Ai manifestanti è arrivato anche il saluto dei capi pellerossa Abraham, Flurer, Thomas - anche loro della Yinka Dene Alliance -, e capo Billy Redwing Tayac (Tordo Sassello) ha dichiarato: «A nome della Piscataway Indian Nation, do il benvenuto a tutti i rappresentanti indigeni ed a tutti gli alleati della nostra patria ancestrale sul fiume Potomac, un luogo ora conosciuto come Washington, DC . Vi siamo grati per il vostro coraggio e la ferma perseveranza per smantellare questo attacco terribile alla nostra Madre Terra: l'oleodotto Keystone XL. Ci uniamo nel chiedere al presidente Obama di respingere il petrolio delle Tar Sands e di desistere immediatamente da ogni ulteriore impegno per l'oleodotto. I nostri antenati ci ha affidato la cura di tutte le nostre relazioni, mantenendo l'equilibrio della vita in modo che la settima generazione possa conoscere questa Terra vivente. Queste sono le nostre istruzioni originali. Non la legge dell'uomo, ma la legge del Creatore. Quando si è iniziato a parlare di cambiamenti climatici, più di dieci anni fa, mi sono preoccupato perché i miei futuri nipoti, un giorno, avrebbero dovuto affrontare la crescita del livello del mare e sarebbero stati puniti dalla siccità. Ora è chiaro che quei pericoli non aspetteranno fino a una data futura. Sono già arrivati e stanno distribuendo angoscia e sofferenza, ora».
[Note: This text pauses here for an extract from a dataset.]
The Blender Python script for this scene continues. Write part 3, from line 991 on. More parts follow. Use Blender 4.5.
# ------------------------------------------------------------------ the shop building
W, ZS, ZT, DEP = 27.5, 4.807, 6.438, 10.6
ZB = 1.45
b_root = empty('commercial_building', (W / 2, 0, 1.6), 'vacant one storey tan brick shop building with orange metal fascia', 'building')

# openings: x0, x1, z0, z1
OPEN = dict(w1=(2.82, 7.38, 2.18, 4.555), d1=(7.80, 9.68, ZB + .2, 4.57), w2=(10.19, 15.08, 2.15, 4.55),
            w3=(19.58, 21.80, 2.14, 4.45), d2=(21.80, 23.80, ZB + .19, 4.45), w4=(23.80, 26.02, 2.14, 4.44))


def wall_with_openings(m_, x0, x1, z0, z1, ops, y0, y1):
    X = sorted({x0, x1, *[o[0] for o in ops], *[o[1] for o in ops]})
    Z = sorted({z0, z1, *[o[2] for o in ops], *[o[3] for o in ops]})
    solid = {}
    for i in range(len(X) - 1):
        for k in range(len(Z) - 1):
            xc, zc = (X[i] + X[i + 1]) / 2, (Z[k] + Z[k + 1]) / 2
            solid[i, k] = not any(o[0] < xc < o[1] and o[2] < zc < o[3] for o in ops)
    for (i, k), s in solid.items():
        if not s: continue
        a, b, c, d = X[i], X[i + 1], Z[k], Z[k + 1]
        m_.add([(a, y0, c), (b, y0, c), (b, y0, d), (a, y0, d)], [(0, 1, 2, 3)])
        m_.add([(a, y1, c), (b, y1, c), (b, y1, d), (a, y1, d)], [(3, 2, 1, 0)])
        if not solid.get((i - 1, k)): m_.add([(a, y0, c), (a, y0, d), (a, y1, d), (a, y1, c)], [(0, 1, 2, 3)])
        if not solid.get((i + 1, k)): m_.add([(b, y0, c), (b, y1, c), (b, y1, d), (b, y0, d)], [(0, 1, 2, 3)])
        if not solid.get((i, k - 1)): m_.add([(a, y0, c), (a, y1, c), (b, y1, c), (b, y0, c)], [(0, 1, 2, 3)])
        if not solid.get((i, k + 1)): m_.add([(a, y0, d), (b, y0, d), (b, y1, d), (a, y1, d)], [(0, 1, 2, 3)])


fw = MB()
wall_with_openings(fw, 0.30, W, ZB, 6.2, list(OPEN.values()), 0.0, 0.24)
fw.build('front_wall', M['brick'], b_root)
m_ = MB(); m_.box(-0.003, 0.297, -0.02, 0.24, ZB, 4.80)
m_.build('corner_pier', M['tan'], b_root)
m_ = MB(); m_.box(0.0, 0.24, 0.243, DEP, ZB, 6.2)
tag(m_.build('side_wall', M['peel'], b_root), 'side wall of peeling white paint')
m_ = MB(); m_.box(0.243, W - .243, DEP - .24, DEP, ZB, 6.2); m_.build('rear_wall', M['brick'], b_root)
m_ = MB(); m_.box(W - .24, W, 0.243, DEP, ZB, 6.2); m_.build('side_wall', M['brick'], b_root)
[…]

Van Jones, dell'Nrdc e presidente di Rebuild the dream ha detto ai manifestanti: «Questo presidente ha il potere per ottenere la singola più grande riduzione di CO2 di sempre, ritenendo i nostri più grandi inquinatori di carbonio, le sporche centrali elettriche, responsabili di quello che scaricano nell'aria. Ripulire questo inquinamento e utilizzare più energia pulita fornirà posti di lavoro a migliaia di americani, farà risparmiare davvero soldi alle famiglie soldi quando si tratterà di pagare le bollette dell'energia elettrica e, cosa più importante, farà la differenza per la nostra salute e la salute dei nostri figli».
La storica manifestazione di fronte alla Casa Bianca è un forte richiamo alla politica Usa perché si assuma la leadership climatica riconoscendo ormai un concetto diffuso tra i cittadini americani: «Le minacce dei cambiamenti climatici hanno bisogno ora di un sostegno ad azioni significative». Come dimostrano diversi studi ed un recente sondaggio condotto da Public Policy Polling subito dopo il discorso di Obama sullo stato dell'Unione, il 65% degli statunitensi pensa che il cambiamento climatico sia un problema serio e una grande maggioranza sostiene l'impegno del presidente a far valere tutta la sua autorità per ridurne la causa principale: le emissioni di CO2.